> [GIVEN DATA]
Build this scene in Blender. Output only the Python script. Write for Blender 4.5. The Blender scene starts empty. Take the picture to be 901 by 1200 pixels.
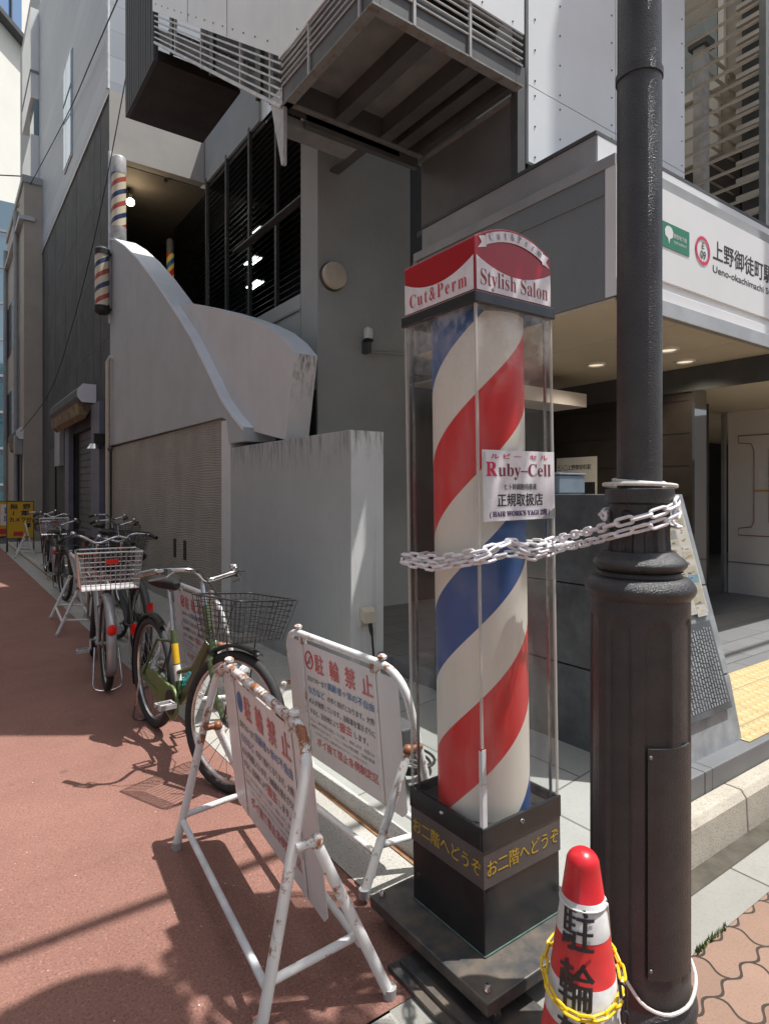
import bpy, bmesh, math, random
from mathutils import Vector, Matrix
random.seed(7)
R = math.radians
PI = math.pi
sc = bpy.context.scene
col = sc.collection

# ------------------------------------------------------------------ camera, sky, sun, exposure
YAW = 35.6
cd = bpy.data.cameras.new('camera'); cam = bpy.data.objects.new('camera', cd); col.objects.link(cam)
cam.location = (0, 0, 1.45); cam.rotation_euler = (R(90), 0, R(-YAW))
cd.sensor_fit = 'HORIZONTAL'; cd.sensor_width = 36; cd.lens = 36 * 725 / 901
cd.shift_y = -23 / 901; cd.clip_start = 0.05; cd.clip_end = 600
sc.camera = cam
SUN = Vector((.819 * math.cos(R(70)), -.573 * math.cos(R(70)), math.sin(R(70)))).normalized()
w = bpy.data.worlds.new('World'); sc.world = w; w.use_nodes = True
nt = w.node_tree; bg = nt.nodes['Background']; bg.inputs[1].default_value = .117
sky = nt.nodes.new('ShaderNodeTexSky'); sky.sky_type = 'NISHITA'; sky.sun_disc = False
sky.sun_elevation = R(70); sky.sun_rotation = math.atan2(SUN.x, SUN.y)
sky.dust_density = 3
hs = nt.nodes.new('ShaderNodeHueSaturation'); hs.inputs['Saturation'].default_value = .6
nt.links.new(sky.outputs[0], hs.inputs['Color']); nt.links.new(hs.outputs[0], bg.inputs[0])
sl = bpy.data.lights.new('sun', 'SUN'); so = bpy.data.objects.new('sun', sl); col.objects.link(so)
sl.energy = 4.6; sl.angle = R(.53); sl.color = (1, .975, .94)
so.rotation_euler = SUN.to_track_quat('Z', 'Y').to_euler(); so.location = (4, -4, 12)
vs = sc.view_settings; vs.view_transform = 'Standard'; vs.look = 'None'; vs.gamma = 1; vs.use_curve_mapping = False
vs.exposure = 0.48
sc.cycles.transparent_max_bounces = 32; sc.cycles.max_bounces = 10

# ------------------------------------------------------------------ material helpers
def newmat(name):
    m = bpy.data.materials.new(name); m.use_nodes = True
    n = m.node_tree.nodes; return m, n, m.node_tree.links, n['Principled BSDF']
def nd(n, t, **k):
    x = n.new(t)
    for a, b in k.items(): setattr(x, a, b)
    return x
def noise(n, l, coord, scale, detail=4, rough=.55):
    t = n.new('ShaderNodeTexNoise'); t.inputs['Scale'].default_value = scale
    t.inputs['Detail'].default_value = detail; t.inputs['Roughness'].default_value = rough
    l.new(coord, t.inputs['Vector']); return t.outputs['Fac']
def ramp(n, l, fac, stops):
    r = n.new('ShaderNodeValToRGB'); e = r.color_ramp.elements
    while len(e) < len(stops): e.new(.5)
    for i, (p, c) in enumerate(stops):
        e[i].position = p; e[i].color = (*c, 1) if len(c) == 3 else c
    l.new(fac, r.inputs[0]); return r.outputs[0]
def mixc(n, l, fac, a, b, mode='MIX'):
    x = n.new('ShaderNodeMix'); x.data_type = 'RGBA'; x.blend_type = mode
    for s, v in ((0, fac), (6, a), (7, b)):
        if hasattr(v, 'links'): l.new(v, x.inputs[s])
        else: x.inputs[s].default_value = v if s == 0 else (*v, 1)
    return x.outputs[2]
def math_(n, l, op, a, b=None, c=None):
    x = n.new('ShaderNodeMath'); x.operation = op
    for i, v in enumerate((a, b, c)):
        if v is None: continue
        if hasattr(v, 'links'): l.new(v, x.inputs[i])
        else: x.inputs[i].default_value = v
    return x.outputs[0]
def bump(n, l, b, h, strength=.3, dist=.01):
    x = n.new('ShaderNodeBump'); x.inputs['Strength'].default_value = strength; x.inputs['Distance'].default_value = dist
    l.new(h, x.inputs['Height']); l.new(x.outputs[0], b.inputs['Normal']); return x
def coords(n, l, scale=(1, 1, 1), kind='Object'):
    tc = n.new('ShaderNodeTexCoord'); mp = n.new('ShaderNodeMapping'); mp.inputs['Scale'].default_value = scale
    l.new(tc.outputs[kind], mp.inputs[0]); return mp.outputs[0]
def sepxyz(n, l, v):
    s = n.new('ShaderNodeSeparateXYZ'); l.new(v, s.inputs[0]); return s.outputs
def plain(name, c1, c2=None, scale=6, rough=.5, metal=0, bm=0, bscale=60, bdist=.004, spec=.5, coat=0, stretch=(1, 1, 1), rv=.12, lo=.35, hi=.65):
    m, n, l, b = newmat(name); v = coords(n, l, stretch)
    if c2 is None: c2 = tuple(x * .8 for x in c1)
    f = noise(n, l, v, scale, 6, .6)
    l.new(ramp(n, l, f, [(lo, c1), (hi, c2)]), b.inputs['Base Color'])
    f2 = noise(n, l, v, scale * 3.1, 3)
    l.new(math_(n, l, 'MULTIPLY_ADD', f2, rv * 2, rough - rv), b.inputs['Roughness'])
    b.inputs['Metallic'].default_value = metal; b.inputs['Specular IOR Level'].default_value = spec
    b.inputs['Coat Weight'].default_value = coat
    if bm: bump(n, l, b, noise(n, l, v, bscale, 4, .6), bm, bdist)
    return m
def emis(name, c, s):
    m, n, l, b = newmat(name); b.inputs['Base Color'].default_value = (*c, 1)
    b.inputs['Emission Color'].default_value = (*c, 1); b.inputs['Emission Strength'].default_value = s; return m
def stained(name, c, dark, amount=.5, rough=.75, bscale=45, bm=.15, streak=9., drip=None, grime=None):
    """painted concrete with vertical rain streaks and soft blotches"""
    m, n, l, b = newmat(name); v = coords(n, l)
    blot = noise(n, l, v, 1.7, 6, .65)
    base = ramp(n, l, blot, [(.3, tuple(x * .9 for x in c)), (.7, tuple(min(1, x * 1.05) for x in c))])
    sv = coords(n, l, (streak, streak, .35)); s = noise(n, l, sv, 2.2, 5, .7)
    sm = math_(n, l, 'MULTIPLY', math_(n, l, 'MULTIPLY', ramp_f(n, l, s, .52, .75), ramp_f(n, l, noise(n, l, v, .8, 4, .6), .42, .7)), amount)
    base = mixc(n, l, sm, base, dark)
    sp = noise(n, l, v, 38, 2); base = mixc(n, l, math_(n, l, 'MULTIPLY', ramp_f(n, l, sp, .68, .78), .35), base, dark)
    zz = sepxyz(n, l, v)[2]
    if drip:      # dirt run down from the top edge
        dn = noise(n, l, coords(n, l, (1, 1, .12)), 24, 4, .75)
        k = math_(n, l, 'MULTIPLY', ramp_f(n, l, zz, drip[0], drip[1]), ramp_f(n, l, dn, .46, .62))
        base = mixc(n, l, math_(n, l, 'MULTIPLY', k, drip[2]), base, tuple(x * .35 for x in dark))
    if grime:     # splash dirt at the foot
        k = math_(n, l, 'MULTIPLY', ramp_f(n, l, zz, grime, 0.0), ramp_f(n, l, noise(n, l, v, 5, 6, .7), .3, .7))
        base = mixc(n, l, math_(n, l, 'MULTIPLY', k, .6), base, (.1, .095, .085))
    l.new(base, b.inputs['Base Color']); b.inputs['Roughness'].default_value = rough
    bump(n, l, b, noise(n, l, v, bscale, 5, .65), bm, .006); return m
def ramp_f(n, l, f, a, b_):
    x = n.new('ShaderNodeMapRange'); x.inputs[1].default_value = a; x.inputs[2].default_value = b_
    l.new(f, x.inputs[0]); return x.outputs[0]
def ground_mat(name, c1, c2, grain=120, spot=(.02, .02, .02), bm=.5, rough=.9, tone=1.2, bright=None, dist=.006):
    m, n, l, b = newmat(name); v = coords(n, l, kind='Object')
    f = noise(n, l, v, tone, 8, .7); base = ramp(n, l, f, [(.3, c1), (.7, c2)])
    g = noise(n, l, v, grain, 2, .6)
    base = mixc(n, l, math_(n, l, 'MULTIPLY', ramp_f(n, l, g, .5, .68), .7), base, spot)
    if bright:
        g2 = noise(n, l, v, grain * .7, 2, .6); base = mixc(n, l, math_(n, l, 'MULTIPLY', ramp_f(n, l, g2, .58, .72), .4), base, bright)
    st = noise(n, l, v, 3.3, 8, .75); base = mixc(n, l, math_(n, l, 'MULTIPLY', ramp_f(n, l, st, .54, .72), .4), base, tuple(x * .5 for x in c1))
    vo = n.new('ShaderNodeTexVoronoi'); vo.inputs['Scale'].default_value = 2.6; l.new(v, vo.inputs['Vector'])
    base = mixc(n, l, math_(n, l, 'MULTIPLY', math_(n, l, 'LESS_THAN', vo.outputs['Distance'], .055), .5), base, tuple(x * .4 for x in c2))
    l.new(base, b.inputs['Base Color']); b.inputs['Roughness'].default_value = rough
    bump(n, l, b, g, bm, dist); return m

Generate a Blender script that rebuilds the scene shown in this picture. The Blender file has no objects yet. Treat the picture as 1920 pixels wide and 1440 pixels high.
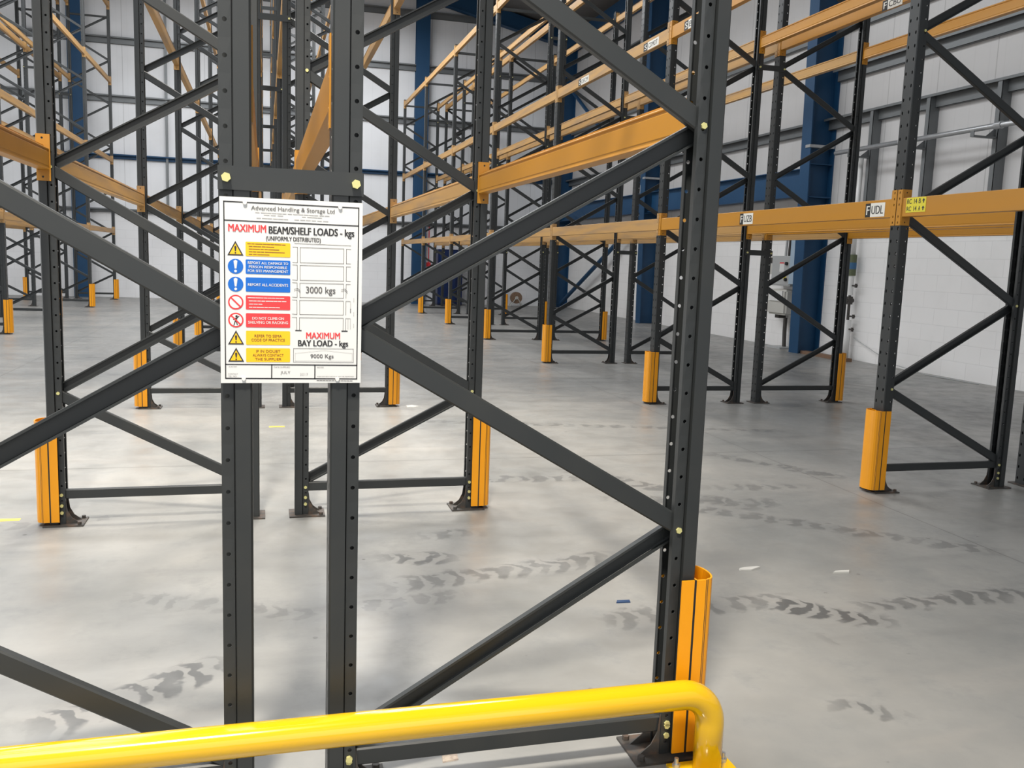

> [AIM OF THE TASK]
Exactly as they appear, print the lines of the listing above from its first line through the line that contains "col = sc.collection", minus the pictures.

> [EXERCISE ANSWER]
Build this scene in Blender. Output only the Python script. Write for Blender 4.5. The Blender scene starts empty. Take the picture to be 901 by 1200 pixels.
import bpy, bmesh, math, random
from mathutils import Vector, Matrix
random.seed(7)
R = math.radians
PI = math.pi
sc = bpy.context.scene
col = sc.collection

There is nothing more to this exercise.